Question

Derive the formula to calculate the normality of an acid of density d gm/ml containing x % by weight. The eq. wt of the acid is E.

Answer 1

1. Here acid is present x % by weight that means 'x' gm acid is present in 100 gm solution.
2. Using the given density (d gm/ml) of solution and amount of acid (x% by weight) we can easily find out the volume of solution.
3. Normality is a unit of concentration which means that in a solution what gm equivalent amount of solute is present in one-liter volume of that solution.
4. To convert the unit of volume from ‘ml’ to ‘liter’ we use the data, 1 litre = 1000 ml.

Complete step by step answer:
We have to know that the unit of percentage strength in terms of $\dfrac{{Weight}}{{Weight}}$, which expressed as $\dfrac{{Weight\,of\,solute(g)}}{{Weight\,of\,solution(g)}} \times 100$
So x % by weight of acid means x gm acid (solute) is present in 100 gm of solution.
Therefore the solution is taken 100 gm.
We know that density is the mass of unit volume of a substance
$Density = \dfrac{{Mass}}{{Volume}}$
From the given data of density (d gm/ml) of solution, we can get the volume of solution which is $= \dfrac{{Mass}}{{Density}}$
$= \dfrac{{100gm}}{{d\,gm/ml}}$
$= \dfrac{{100}}{{d\,}}ml$
So the volume of solution is $\dfrac{{100}}{{d\,}}ml$ the equivalent weight of acid is E which is given we know that normality, denoted by N of any solution is $\dfrac{{Number\,of\,gm\,equivalent\,of\,solute}}{{Volume\,of\,solution\,(in\,litre)}}$
$= \dfrac{{\dfrac{{Given\,mass\,of\,acid}}{{Equivalent\,weight\,of\,acid}}}}{{Volume\,of\,solution\,(in\,litre)}}$
Putting the values,
$= \dfrac{{\dfrac{x}{E}}}{{\dfrac{{100}}{d} \times 1000}}$
$= \dfrac{{x \times d \times 1000}}{{E \times 100}}$
$= \dfrac{{10xd}}{E}$

Therefore the normality of the solution expressed by $E$ equivalent of acid, $x$ weight of volume d density of solution is $\dfrac{{10xd}}{E}$.
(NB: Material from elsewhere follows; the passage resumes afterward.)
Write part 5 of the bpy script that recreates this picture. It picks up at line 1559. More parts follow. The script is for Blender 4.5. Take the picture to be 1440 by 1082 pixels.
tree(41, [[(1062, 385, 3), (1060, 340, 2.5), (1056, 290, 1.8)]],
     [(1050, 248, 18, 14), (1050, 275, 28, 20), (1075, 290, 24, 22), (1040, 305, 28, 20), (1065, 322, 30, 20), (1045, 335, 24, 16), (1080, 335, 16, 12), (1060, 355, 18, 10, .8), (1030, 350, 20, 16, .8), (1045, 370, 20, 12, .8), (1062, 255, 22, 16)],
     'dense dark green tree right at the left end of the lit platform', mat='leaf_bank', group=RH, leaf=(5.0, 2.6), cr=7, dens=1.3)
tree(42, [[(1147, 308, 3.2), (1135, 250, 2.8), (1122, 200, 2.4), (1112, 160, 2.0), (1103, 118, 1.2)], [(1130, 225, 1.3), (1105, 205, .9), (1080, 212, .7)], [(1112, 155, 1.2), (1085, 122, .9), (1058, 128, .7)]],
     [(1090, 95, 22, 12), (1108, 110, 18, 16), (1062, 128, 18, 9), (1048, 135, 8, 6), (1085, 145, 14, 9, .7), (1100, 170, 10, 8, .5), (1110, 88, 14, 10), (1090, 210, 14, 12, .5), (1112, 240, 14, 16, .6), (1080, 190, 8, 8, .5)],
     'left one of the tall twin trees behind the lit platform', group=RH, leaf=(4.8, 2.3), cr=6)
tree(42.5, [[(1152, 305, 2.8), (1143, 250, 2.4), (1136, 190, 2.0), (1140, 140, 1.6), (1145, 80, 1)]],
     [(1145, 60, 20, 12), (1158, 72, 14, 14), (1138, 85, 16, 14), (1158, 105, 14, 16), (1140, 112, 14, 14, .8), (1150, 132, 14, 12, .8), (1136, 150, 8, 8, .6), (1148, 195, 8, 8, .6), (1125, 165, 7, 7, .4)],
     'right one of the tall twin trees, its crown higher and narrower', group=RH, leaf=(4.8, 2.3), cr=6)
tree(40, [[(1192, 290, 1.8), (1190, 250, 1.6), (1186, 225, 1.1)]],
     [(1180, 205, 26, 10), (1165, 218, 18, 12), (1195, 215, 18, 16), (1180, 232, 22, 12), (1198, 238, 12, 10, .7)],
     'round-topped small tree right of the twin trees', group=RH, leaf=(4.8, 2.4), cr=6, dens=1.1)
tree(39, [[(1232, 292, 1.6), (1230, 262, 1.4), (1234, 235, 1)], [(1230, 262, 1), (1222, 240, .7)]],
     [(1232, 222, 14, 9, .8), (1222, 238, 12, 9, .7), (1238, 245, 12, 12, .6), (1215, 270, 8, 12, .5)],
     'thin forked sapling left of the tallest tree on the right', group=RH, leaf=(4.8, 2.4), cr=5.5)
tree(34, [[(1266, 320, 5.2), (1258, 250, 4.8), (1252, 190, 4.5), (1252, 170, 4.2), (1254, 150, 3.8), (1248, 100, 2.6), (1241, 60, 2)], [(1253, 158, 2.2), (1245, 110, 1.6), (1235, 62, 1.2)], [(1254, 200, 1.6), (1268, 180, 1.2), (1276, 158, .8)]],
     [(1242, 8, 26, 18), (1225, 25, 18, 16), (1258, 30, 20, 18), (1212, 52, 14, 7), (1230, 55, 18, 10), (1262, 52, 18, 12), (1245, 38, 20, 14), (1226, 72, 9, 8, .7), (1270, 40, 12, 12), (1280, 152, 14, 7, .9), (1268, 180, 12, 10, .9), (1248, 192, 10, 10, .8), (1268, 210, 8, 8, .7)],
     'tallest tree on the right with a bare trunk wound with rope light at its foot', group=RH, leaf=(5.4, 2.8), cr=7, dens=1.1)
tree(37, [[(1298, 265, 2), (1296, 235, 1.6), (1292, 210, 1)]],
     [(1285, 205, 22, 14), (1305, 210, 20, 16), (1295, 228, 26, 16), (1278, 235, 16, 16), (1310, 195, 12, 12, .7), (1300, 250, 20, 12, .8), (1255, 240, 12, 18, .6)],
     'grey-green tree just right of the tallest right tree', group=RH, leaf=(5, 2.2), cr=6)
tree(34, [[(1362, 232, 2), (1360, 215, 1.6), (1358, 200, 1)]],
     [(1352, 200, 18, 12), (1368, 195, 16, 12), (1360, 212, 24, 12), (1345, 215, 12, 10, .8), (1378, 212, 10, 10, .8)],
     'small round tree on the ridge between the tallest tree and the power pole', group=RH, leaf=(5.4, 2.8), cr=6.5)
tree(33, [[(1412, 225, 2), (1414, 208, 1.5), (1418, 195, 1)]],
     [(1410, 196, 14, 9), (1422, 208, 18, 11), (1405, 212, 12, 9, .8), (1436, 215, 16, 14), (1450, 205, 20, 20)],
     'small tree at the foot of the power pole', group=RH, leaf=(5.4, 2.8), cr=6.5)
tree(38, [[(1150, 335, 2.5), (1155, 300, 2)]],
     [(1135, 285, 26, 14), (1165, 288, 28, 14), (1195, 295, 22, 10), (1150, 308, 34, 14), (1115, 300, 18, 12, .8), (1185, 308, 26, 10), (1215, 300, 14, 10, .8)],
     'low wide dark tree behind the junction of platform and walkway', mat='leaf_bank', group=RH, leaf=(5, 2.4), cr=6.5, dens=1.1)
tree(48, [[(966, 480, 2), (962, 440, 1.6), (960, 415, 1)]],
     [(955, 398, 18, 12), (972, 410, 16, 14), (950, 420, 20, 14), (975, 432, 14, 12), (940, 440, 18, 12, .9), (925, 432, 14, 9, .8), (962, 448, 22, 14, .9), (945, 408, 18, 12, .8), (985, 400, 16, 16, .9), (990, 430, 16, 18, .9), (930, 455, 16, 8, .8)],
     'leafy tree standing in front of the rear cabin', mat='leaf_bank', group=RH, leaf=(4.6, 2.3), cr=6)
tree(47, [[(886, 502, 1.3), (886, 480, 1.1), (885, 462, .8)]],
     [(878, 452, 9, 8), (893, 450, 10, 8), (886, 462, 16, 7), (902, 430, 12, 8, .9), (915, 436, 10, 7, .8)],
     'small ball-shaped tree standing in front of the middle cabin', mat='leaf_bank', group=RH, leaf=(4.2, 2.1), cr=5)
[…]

Note: Students should be careful about that if we take weight of solute in milligram units then we take volume of solution in milliliter units.
There have another formula to express percentage strength in terms of $\dfrac{{Weight}}{{Weight}}$ which is $\dfrac{{Weight\,of\,solute(g)}}{{Volume\,of\,solution\,(ml)}} \times 100$.